Billy Sunday preaches on March 15, 1915, in a temporary tabernacle erected on the site of the Central Library of the Free Library of Philadelphia. Illustration by George Bellows. Metropolitan Magazine, May 1915. Image courtesy of Boston Public Library/Creative Commons

Billy Sunday preaches on March 15, 1915, in a temporary tabernacle erected on the site of the Central Library of the Free Library of Philadelphia. Illustration by George Bellows. Metropolitan Magazine, May 1915. Image courtesy of Boston Public Library/Creative Commons

There seems to be a whole body of recent tradition on this matter related to the David and Goliath myth.  It goes something like this: “The 12 disciples were the dumbest people on the planet at the time.  Of course Paul went to all the best schools, but he doesn’t use any of this in his work, because he said earthly wisdom was bad.  The fact that they were able to found the church and write the New Testament proves it was basically all the Holy Spirit treating them like robots.  Oh wait we are free will so it can’t be robots, well I don’t want to use high sounding reason so I will just believe this on faith.”  In this interview Dr. Tim Edwards, makes a great point that this is more like the myth of Muhammed.  Because Muham was illiterate it proves he was possessed by a demon who started the most evil destructive force on the planet ever.  Oh wait sorry, they say it proves the whole Mohammedan faith is true.  But this is not how the church works, or how the canon was formed.

The reality is much different.  According to Luke 5 Peter James and John were in business together and owned at least two boats.  According to Mark 1, James and John had servants.  If Jesus was looking for the lowest, he should have picked these servants.  Sure Jesus was gracious and loving to former prostitutes, but he didn’t make them Apostles or have them write books of the NT.  Jesus doesn’t criticize the Pharisees for book learning, or for going to school, he criticizes them for not knowing the scriptures well enough. In Luke 2 we see Jesus in the Temple studying and learning from the teachers.  Paul says that one of the benefits of being a Jew was the preservation of the Scriptures.  The written word.  That word is full of all sorts of complex poetry, wisdom, law, history, and other types of literature which was written and preserved and studied by literate men.  This was all a good thing.  That tradition continued in the New Testament,  the Holy Spirit didn’t just make everything automatic.  While the Gospel message is simple, and can be applied to any heart, applying the Gospel to every area of life is complicated.  It requires much study, and much appreciation for the study of those going before us, as they worked these things out and passed them down to us.  As they translated those scriptures for the common people, and some of them like William Tyndale were killed for doing so.  We can’t take all this for granted, our Bible didn’t just appear in our hands in English on the other side of the world.  It is the worked of 2000 years of hard work, blood, sweat and tears.  You might as well join in the mobs tearing down statues as to believe all this just happened, seriously.

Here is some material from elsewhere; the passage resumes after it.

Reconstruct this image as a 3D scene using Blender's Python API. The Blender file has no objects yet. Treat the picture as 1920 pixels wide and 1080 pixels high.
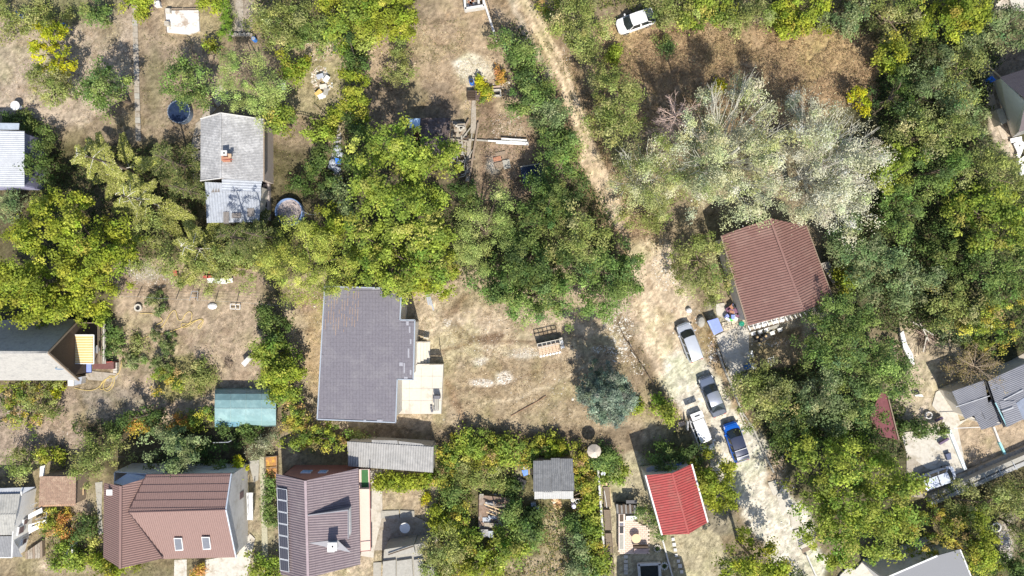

I think the problem with getting this story wrong is that it gives license to the random average person to reinvent the church.  While it is possible to rely too much on human knowledge or on one’s personal intelligence, it is also possible to rely too much on one’s ignorance.  Going to the right schools doesn’t make you right, but not going to them doesn’t make you right either.  The intelligent people may be wrong about this or that, but that doesn’t make your Biblical conspiracy theory true.  It doesn’t make your idyllic 50’s Christianity true.  It doesn’t make your childhood Christianity true.  But it does guarantee that you will make the same errors as they did in the 50’s or in your home. Which is a lot like religious BO.  And if all you have is a doctrinal statement, it doesn’t mean much for the hurting world around you.  You are just a stinking pile of words.  This is why we need to study everything especially history and literature.  We can’t just say “ all I need is my Bible.”